Alice, as the Vice President of the Black Student Organization, receiving the award for Student Organization Program of the Year at Richland College.

Since those first few months with Reda, I have been exploring ways that I could give back to my community, just like she gave to my family. As a high school senior, my capstone project focused on discovering barriers immigrants and refugees face when they move to America. I worked on policies affecting immigrants and refugees as an intern at the City of Dallas’ Office of Welcoming Communities and Immigrant Affairs, shadowed lawyers at the Summer Law Intern Program, and taught refugee youth at the afterschool program Heart House. Throughout all of these experiences, I was able to apply my passion and discovered that this was more than just a hobby, it was what I wanted to do with my life.

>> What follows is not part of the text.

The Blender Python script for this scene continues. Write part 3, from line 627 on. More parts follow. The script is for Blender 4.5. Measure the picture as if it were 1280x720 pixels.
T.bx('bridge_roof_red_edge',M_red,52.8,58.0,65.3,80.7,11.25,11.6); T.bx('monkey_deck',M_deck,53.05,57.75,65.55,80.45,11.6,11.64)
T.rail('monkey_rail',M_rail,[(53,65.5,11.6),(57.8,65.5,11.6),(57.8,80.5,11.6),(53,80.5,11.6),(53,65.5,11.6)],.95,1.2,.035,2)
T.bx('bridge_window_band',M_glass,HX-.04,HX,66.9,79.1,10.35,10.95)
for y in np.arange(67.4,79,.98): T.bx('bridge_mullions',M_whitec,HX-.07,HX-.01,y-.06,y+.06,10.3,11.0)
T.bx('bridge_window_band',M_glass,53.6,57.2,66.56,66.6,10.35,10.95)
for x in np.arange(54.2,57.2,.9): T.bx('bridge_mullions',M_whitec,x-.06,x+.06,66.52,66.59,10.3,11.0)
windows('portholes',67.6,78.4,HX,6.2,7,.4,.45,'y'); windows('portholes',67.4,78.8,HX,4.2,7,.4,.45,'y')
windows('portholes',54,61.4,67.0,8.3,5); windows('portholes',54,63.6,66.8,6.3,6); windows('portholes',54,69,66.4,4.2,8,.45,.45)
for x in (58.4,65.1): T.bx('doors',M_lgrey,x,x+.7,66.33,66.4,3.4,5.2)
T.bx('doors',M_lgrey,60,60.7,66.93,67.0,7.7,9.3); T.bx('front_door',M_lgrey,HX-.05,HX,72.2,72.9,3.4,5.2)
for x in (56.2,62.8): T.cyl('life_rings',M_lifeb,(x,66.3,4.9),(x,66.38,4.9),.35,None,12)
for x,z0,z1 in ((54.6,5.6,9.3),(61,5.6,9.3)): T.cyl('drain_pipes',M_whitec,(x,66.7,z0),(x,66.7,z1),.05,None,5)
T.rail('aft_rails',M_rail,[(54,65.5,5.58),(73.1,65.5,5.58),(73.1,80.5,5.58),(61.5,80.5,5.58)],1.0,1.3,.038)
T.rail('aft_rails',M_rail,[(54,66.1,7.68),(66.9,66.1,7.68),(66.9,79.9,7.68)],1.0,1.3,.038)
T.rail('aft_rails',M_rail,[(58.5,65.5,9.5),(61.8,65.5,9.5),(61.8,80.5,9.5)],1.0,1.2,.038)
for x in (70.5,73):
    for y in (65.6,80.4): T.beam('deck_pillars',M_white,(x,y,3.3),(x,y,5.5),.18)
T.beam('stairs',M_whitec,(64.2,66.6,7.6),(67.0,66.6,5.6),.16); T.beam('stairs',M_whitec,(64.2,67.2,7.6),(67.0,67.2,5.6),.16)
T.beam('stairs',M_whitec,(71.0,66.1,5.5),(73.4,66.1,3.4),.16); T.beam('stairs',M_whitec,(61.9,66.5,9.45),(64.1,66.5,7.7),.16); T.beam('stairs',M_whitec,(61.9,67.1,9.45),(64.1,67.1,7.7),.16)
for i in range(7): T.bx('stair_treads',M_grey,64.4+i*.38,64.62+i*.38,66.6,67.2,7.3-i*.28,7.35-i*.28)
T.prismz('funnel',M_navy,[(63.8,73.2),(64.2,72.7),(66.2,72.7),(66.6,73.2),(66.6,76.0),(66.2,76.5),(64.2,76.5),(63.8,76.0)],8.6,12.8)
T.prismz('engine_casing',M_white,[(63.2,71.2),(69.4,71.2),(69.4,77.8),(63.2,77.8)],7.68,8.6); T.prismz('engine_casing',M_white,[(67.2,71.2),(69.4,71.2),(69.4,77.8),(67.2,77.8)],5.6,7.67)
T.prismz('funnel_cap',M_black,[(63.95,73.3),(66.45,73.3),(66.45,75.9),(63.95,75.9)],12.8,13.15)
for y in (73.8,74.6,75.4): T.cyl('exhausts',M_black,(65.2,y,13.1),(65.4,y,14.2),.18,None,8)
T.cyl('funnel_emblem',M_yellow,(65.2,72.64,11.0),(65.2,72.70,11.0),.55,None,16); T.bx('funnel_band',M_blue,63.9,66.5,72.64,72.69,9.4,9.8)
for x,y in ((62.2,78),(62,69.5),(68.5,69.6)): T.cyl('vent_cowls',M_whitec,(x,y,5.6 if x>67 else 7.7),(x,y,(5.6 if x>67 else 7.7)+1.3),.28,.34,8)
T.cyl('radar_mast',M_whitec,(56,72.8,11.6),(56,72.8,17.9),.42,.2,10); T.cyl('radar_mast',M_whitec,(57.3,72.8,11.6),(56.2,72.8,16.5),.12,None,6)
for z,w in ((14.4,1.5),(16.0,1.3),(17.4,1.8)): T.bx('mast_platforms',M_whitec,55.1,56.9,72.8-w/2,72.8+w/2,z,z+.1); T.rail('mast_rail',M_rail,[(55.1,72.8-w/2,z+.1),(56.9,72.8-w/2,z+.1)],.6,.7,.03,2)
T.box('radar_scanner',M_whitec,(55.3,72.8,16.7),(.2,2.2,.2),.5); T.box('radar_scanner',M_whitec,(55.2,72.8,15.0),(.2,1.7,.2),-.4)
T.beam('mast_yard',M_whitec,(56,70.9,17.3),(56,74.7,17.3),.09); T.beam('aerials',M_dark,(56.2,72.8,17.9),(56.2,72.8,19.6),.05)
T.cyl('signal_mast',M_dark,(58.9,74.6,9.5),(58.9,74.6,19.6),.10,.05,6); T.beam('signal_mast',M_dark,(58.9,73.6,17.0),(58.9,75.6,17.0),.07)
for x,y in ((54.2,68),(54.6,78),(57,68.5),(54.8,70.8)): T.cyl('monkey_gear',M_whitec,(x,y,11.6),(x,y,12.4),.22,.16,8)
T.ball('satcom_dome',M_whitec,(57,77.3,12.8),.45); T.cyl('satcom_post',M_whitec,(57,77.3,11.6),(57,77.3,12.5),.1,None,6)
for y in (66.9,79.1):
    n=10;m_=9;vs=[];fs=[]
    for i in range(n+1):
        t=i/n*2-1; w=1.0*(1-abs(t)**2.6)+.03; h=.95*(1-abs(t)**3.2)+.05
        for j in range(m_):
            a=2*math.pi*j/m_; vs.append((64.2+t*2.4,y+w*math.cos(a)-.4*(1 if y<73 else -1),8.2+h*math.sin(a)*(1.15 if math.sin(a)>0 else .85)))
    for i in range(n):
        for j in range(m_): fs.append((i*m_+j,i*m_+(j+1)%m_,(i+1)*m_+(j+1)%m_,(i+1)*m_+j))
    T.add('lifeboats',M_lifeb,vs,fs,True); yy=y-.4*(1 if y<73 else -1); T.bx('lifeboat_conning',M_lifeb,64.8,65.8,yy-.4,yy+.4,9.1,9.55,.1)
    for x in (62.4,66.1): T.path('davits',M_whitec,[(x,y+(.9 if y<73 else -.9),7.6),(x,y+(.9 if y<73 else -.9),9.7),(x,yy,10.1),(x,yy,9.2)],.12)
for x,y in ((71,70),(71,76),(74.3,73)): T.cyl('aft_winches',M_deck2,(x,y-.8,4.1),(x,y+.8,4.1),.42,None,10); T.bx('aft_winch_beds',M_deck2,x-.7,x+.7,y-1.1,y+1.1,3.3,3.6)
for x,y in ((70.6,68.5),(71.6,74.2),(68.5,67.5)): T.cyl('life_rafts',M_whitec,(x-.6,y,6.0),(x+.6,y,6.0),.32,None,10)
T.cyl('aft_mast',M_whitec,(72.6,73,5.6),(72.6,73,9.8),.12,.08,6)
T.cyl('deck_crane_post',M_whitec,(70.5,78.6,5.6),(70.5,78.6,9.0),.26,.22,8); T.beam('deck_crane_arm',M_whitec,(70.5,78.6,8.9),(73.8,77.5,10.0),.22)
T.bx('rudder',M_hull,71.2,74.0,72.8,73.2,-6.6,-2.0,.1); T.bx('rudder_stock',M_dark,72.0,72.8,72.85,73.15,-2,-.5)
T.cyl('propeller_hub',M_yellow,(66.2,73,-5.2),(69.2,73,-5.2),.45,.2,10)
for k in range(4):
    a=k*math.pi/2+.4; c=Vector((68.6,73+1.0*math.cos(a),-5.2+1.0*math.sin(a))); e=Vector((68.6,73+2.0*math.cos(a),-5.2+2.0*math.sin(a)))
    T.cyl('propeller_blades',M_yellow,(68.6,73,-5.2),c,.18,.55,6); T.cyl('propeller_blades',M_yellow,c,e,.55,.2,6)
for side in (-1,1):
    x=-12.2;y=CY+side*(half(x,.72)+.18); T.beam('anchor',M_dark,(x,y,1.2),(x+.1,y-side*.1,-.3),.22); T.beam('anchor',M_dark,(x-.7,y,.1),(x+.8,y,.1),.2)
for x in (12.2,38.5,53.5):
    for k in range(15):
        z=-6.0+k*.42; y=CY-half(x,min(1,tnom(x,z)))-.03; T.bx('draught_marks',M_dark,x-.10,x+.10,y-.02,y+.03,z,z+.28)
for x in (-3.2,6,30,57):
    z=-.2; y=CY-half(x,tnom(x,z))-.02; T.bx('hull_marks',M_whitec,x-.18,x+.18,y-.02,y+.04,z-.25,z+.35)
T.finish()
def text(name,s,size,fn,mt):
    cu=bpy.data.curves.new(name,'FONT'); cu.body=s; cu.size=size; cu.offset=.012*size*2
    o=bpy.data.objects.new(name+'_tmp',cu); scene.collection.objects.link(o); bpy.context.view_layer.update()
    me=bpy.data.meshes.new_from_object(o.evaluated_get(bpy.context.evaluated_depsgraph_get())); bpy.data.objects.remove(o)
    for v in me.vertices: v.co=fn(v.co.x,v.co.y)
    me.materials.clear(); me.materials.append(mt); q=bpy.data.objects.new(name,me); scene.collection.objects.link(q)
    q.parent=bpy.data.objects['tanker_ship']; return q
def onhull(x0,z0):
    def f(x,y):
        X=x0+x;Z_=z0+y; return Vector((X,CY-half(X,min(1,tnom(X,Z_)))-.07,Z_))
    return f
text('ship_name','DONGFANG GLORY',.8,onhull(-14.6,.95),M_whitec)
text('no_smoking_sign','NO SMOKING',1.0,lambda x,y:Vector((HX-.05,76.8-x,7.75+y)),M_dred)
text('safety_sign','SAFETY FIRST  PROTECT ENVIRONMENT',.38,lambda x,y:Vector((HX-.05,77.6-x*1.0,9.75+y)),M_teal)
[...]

That’s why last fall, I began my studies at Texas Tech University, majoring in International Relations.  

When I started at Tech, I had to pick a language to minor in. While I am already proficient in my native tongues, I thought back on my arrival and how someone from the Middle East supported a newly arrived Burundian family—I chose Arabic. As the Syrian crisis continues to worsen, my goal is to work in Jordan to help manage, resettle, and provide relief to the refugees that have been impacted. Being able to connect with the refugee families in Jordan will be a silent thank you to Reda and my way of passing the kindness forward.

Alice and her family were resettled by the IRC in Dallas in 2007. Since her arrival, Alice has made it her mission to give back to refugees from all over the world. Though her summer plans to work with refugees in Jordan have been cancelled, Alice will still be assisting families right here in Dallas by interning with the IRC.